GIVEN REQUEST: Copy out each line exactly; pictures stay out of the copy.

DATA SHOWN:

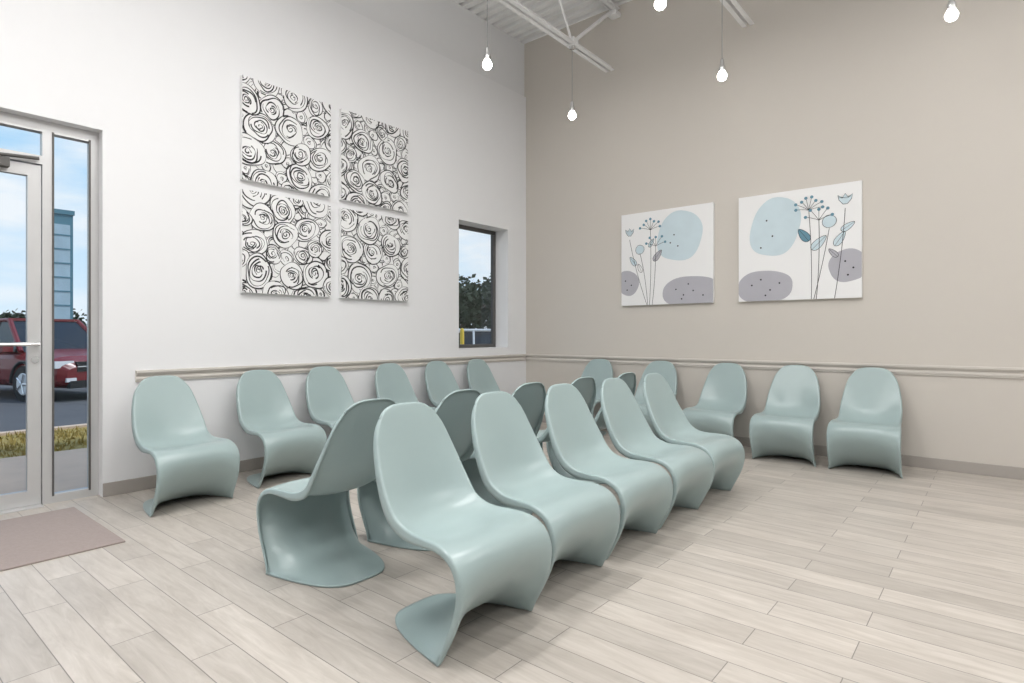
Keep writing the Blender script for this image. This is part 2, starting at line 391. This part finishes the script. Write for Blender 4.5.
def ell(cu,cv,a,b_,rot=0,k=2.3,n=40,wob=.03,ph=0):
    out=[]
    for i in range(n):
        t=2*math.pi*i/n; c,s=math.cos(t),math.sin(t)
        x=a*abs(c)**(2/k)*(1 if c>=0 else -1)*(1+wob*math.sin(2*t+ph)); y=b_*abs(s)**(2/k)*(1 if s>=0 else -1)*(1+wob*math.cos(3*t+ph))
        out.append((cu+x*math.cos(rot)-y*math.sin(rot),cv+x*math.sin(rot)+y*math.cos(rot)))
    return out
def bez(p0,p1,p2,n=20):
    return [((1-t)**2*p0[0]+2*t*(1-t)*p1[0]+t*t*p2[0],(1-t)**2*p0[1]+2*t*(1-t)*p1[1]+t*t*p2[1]) for t in [i/n for i in range(n+1)]]
def flower_art(x0,x1,z0,z1,kind):
    W=x1-x0; Hh=z1-z0; b=MB(); fn=lambda u,v,l:(x0+u,-0.04-l,z0+v)
    canvas_base(b,fn,W,Hh)
    B=lambda pts,l,mi: blob(b,fn,[(p[0]*W,p[1]*Hh) for p in pts],l,mi,W,Hh)
    Rb=lambda pts,w,l,mi: ribbon(b,fn,[(p[0]*W,p[1]*Hh) for p in pts],w,l,mi,W,Hh)
    def closed(pts,w,l,mi): Rb(pts+[pts[0],pts[1]],w,l,mi)
    def dots(cs,l):
        for c in cs: B(ell(c[0],c[1],.008,.008,k=2,n=10,wob=0),l,4)
    def umbel(base,top,n,sp,dotmi=3):
        for i in range(n):
            a=math.radians(90+sp*(i/(n-1)-.5)); L=.11*(1+.12*math.sin(i*2.3))
            e=(top[0]+L*math.cos(a),top[1]+L*math.sin(a))
            Rb(bez(top,((top[0]+e[0])/2,(top[1]+e[1])/2+.01),e,6),.004,.0030,4)
            B(ell(e[0],e[1],.014,.014,k=2,n=12,wob=0),.0034,dotmi)
        Rb(bez(base,((base[0]+top[0])/2+.02,(base[1]+top[1])/2),top),.005,.0030,4)
    def leaf(c,a,l,w,fill):
        pts=[]
        for i in range(24):
            t=2*math.pi*i/24; x=l*math.cos(t); y=w*math.sin(t)*(1-.35*math.cos(t))
            pts.append((c[0]+x*math.cos(a)-y*math.sin(a),c[1]+x*math.sin(a)+y*math.cos(a)))
        if fill is not None: B(pts,.0022,fill)
        closed(pts,.004,.0030,4)
        Rb([(c[0]-l*math.cos(a),c[1]-l*math.sin(a)),(c[0]+l*math.cos(a),c[1]+l*math.sin(a))],.003,.0031,4)
    def cup(c,r,fill):
        pts=[(c[0]-r,c[1]+r*.7),(c[0]-r*.85,c[1]-.1*r),(c[0]-r*.3,c[1]-.8*r),(c[0]+r*.3,c[1]-.8*r),(c[0]+r*.85,c[1]-.1*r),(c[0]+r,c[1]+r*.7),(c[0]+r*.45,c[1]+r*.15),(c[0],c[1]+r*.85),(c[0]-r*.45,c[1]+r*.15)]
        B(pts,.0022,fill); closed(pts,.004,.0030,4)
    if kind==1:
        B(ell(.655,.70,.225,.255,rot=-.25,k=2.6,ph=1),.0010,1)
        B(ell(.78,.12,.30,.155,k=2.5,ph=.5),.0011,2)
        B(ell(.07,.245,.135,.13,rot=-.5,k=2.5,ph=2),.0012,2)
        dots([(.62,.15),(.70,.09),(.80,.13),(.90,.08),(.75,.20),(.68,.05),(.05,.27),(.12,.22),(.07,.17),(.60,.72),(.64,.60),(.56,.64)],.0034)
        umbel((.33,.0),(.34,.80),7,150)
        umbel((.36,.0),(.40,.62),5,140)
        Rb(bez((.30,.0),(.16,.4),(.10,.72)),.005,.0030,4)
        cup((.10,.80),.05,1)
        Rb(bez((.31,.0),(.28,.35),(.22,.56)),.005,.0030,4)
        B(ell(.22,.60,.05,.05,k=2,n=16),.0022,1); closed(ell(.22,.60,.05,.05,k=2,n=16),.004,.003,4)
        leaf((.14,.48),2.2,.06,.026,1); leaf((.42,.52),.9,.07,.03,2); leaf((.22,.40),2.0,.05,.022,None); leaf((.35,.66),1.0,.05,.02,1)
    else:
        B(ell(.32,.68,.20,.27,rot=-.25,k=2.6,ph=1),.0010,1)
        B(ell(.23,.13,.235,.15,k=2.5,ph=.5),.0011,2)
        B(ell(.90,.28,.14,.14,rot=.3,k=2.5,ph=2),.0012,2)
        dots([(.12,.15),(.20,.20),(.28,.10),(.36,.16),(.24,.05),(.88,.32),(.94,.26),(.90,.20),(.25,.75),(.30,.60),(.20,.50)],.0034)
        umbel((.62,.0),(.60,.80),8,165)
        umbel((.66,.0),(.68,.70),5,140)
        Rb(bez((.80,.0),(.86,.4),(.88,.78)),.005,.0030,4); cup((.88,.86),.055,1)
        Rb(bez((.64,.0),(.72,.35),(.76,.62)),.005,.0030,4)
        B(ell(.76,.68,.055,.055,k=2,n=16),.0022,1); closed(ell(.76,.68,.055,.055,k=2,n=16),.004,.003,4)
        leaf((.56,.58),2.2,.07,.035,3); leaf((.68,.50),.8,.08,.035,1); leaf((.84,.52),1.0,.07,.03,1); leaf((.90,.62),.6,.06,.026,1); leaf((.79,.40),2.3,.05,.022,2)
    return b.build("floral_canvas_print",[M_canvas,M_blue,M_grey,M_teal,M_black])
flower_art(1.52,2.655,1.545,2.648,1); flower_art(2.93,4.072,1.545,2.65,2)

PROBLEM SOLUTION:
Keep writing the Blender script for this image. This is part 2, starting at line 391. This part finishes the script. Write for Blender 4.5.
def ell(cu,cv,a,b_,rot=0,k=2.3,n=40,wob=.03,ph=0):
    out=[]
    for i in range(n):
        t=2*math.pi*i/n; c,s=math.cos(t),math.sin(t)
        x=a*abs(c)**(2/k)*(1 if c>=0 else -1)*(1+wob*math.sin(2*t+ph)); y=b_*abs(s)**(2/k)*(1 if s>=0 else -1)*(1+wob*math.cos(3*t+ph))
        out.append((cu+x*math.cos(rot)-y*math.sin(rot),cv+x*math.sin(rot)+y*math.cos(rot)))
    return out
def bez(p0,p1,p2,n=20):
    return [((1-t)**2*p0[0]+2*t*(1-t)*p1[0]+t*t*p2[0],(1-t)**2*p0[1]+2*t*(1-t)*p1[1]+t*t*p2[1]) for t in [i/n for i in range(n+1)]]
def flower_art(x0,x1,z0,z1,kind):
    W=x1-x0; Hh=z1-z0; b=MB(); fn=lambda u,v,l:(x0+u,-0.04-l,z0+v)
    canvas_base(b,fn,W,Hh)
    B=lambda pts,l,mi: blob(b,fn,[(p[0]*W,p[1]*Hh) for p in pts],l,mi,W,Hh)
    Rb=lambda pts,w,l,mi: ribbon(b,fn,[(p[0]*W,p[1]*Hh) for p in pts],w,l,mi,W,Hh)
    def closed(pts,w,l,mi): Rb(pts+[pts[0],pts[1]],w,l,mi)
    def dots(cs,l):
        for c in cs: B(ell(c[0],c[1],.008,.008,k=2,n=10,wob=0),l,4)
    def umbel(base,top,n,sp,dotmi=3):
        for i in range(n):
            a=math.radians(90+sp*(i/(n-1)-.5)); L=.11*(1+.12*math.sin(i*2.3))
            e=(top[0]+L*math.cos(a),top[1]+L*math.sin(a))
            Rb(bez(top,((top[0]+e[0])/2,(top[1]+e[1])/2+.01),e,6),.004,.0030,4)
            B(ell(e[0],e[1],.014,.014,k=2,n=12,wob=0),.0034,dotmi)
        Rb(bez(base,((base[0]+top[0])/2+.02,(base[1]+top[1])/2),top),.005,.0030,4)
    def leaf(c,a,l,w,fill):
        pts=[]
        for i in range(24):
            t=2*math.pi*i/24; x=l*math.cos(t); y=w*math.sin(t)*(1-.35*math.cos(t))
            pts.append((c[0]+x*math.cos(a)-y*math.sin(a),c[1]+x*math.sin(a)+y*math.cos(a)))
        if fill is not None: B(pts,.0022,fill)
        closed(pts,.004,.0030,4)
        Rb([(c[0]-l*math.cos(a),c[1]-l*math.sin(a)),(c[0]+l*math.cos(a),c[1]+l*math.sin(a))],.003,.0031,4)
    def cup(c,r,fill):
        pts=[(c[0]-r,c[1]+r*.7),(c[0]-r*.85,c[1]-.1*r),(c[0]-r*.3,c[1]-.8*r),(c[0]+r*.3,c[1]-.8*r),(c[0]+r*.85,c[1]-.1*r),(c[0]+r,c[1]+r*.7),(c[0]+r*.45,c[1]+r*.15),(c[0],c[1]+r*.85),(c[0]-r*.45,c[1]+r*.15)]
        B(pts,.0022,fill); closed(pts,.004,.0030,4)
    if kind==1:
        B(ell(.655,.70,.225,.255,rot=-.25,k=2.6,ph=1),.0010,1)
        B(ell(.78,.12,.30,.155,k=2.5,ph=.5),.0011,2)
        B(ell(.07,.245,.135,.13,rot=-.5,k=2.5,ph=2),.0012,2)
        dots([(.62,.15),(.70,.09),(.80,.13),(.90,.08),(.75,.20),(.68,.05),(.05,.27),(.12,.22),(.07,.17),(.60,.72),(.64,.60),(.56,.64)],.0034)
        umbel((.33,.0),(.34,.80),7,150)
        umbel((.36,.0),(.40,.62),5,140)
        Rb(bez((.30,.0),(.16,.4),(.10,.72)),.005,.0030,4)
        cup((.10,.80),.05,1)
        Rb(bez((.31,.0),(.28,.35),(.22,.56)),.005,.0030,4)
        B(ell(.22,.60,.05,.05,k=2,n=16),.0022,1); closed(ell(.22,.60,.05,.05,k=2,n=16),.004,.003,4)
        leaf((.14,.48),2.2,.06,.026,1); leaf((.42,.52),.9,.07,.03,2); leaf((.22,.40),2.0,.05,.022,None); leaf((.35,.66),1.0,.05,.02,1)
    else:
        B(ell(.32,.68,.20,.27,rot=-.25,k=2.6,ph=1),.0010,1)
        B(ell(.23,.13,.235,.15,k=2.5,ph=.5),.0011,2)
        B(ell(.90,.28,.14,.14,rot=.3,k=2.5,ph=2),.0012,2)
        dots([(.12,.15),(.20,.20),(.28,.10),(.36,.16),(.24,.05),(.88,.32),(.94,.26),(.90,.20),(.25,.75),(.30,.60),(.20,.50)],.0034)
        umbel((.62,.0),(.60,.80),8,165)
        umbel((.66,.0),(.68,.70),5,140)
        Rb(bez((.80,.0),(.86,.4),(.88,.78)),.005,.0030,4); cup((.88,.86),.055,1)
        Rb(bez((.64,.0),(.72,.35),(.76,.62)),.005,.0030,4)
        B(ell(.76,.68,.055,.055,k=2,n=16),.0022,1); closed(ell(.76,.68,.055,.055,k=2,n=16),.004,.003,4)
        leaf((.56,.58),2.2,.07,.035,3); leaf((.68,.50),.8,.08,.035,1); leaf((.84,.52),1.0,.07,.03,1); leaf((.90,.62),.6,.06,.026,1); leaf((.79,.40),2.3,.05,.022,2)
    return b.build("floral_canvas_print",[M_canvas,M_blue,M_grey,M_teal,M_black])
flower_art(1.52,2.655,1.545,2.648,1); flower_art(2.93,4.072,1.545,2.65,2)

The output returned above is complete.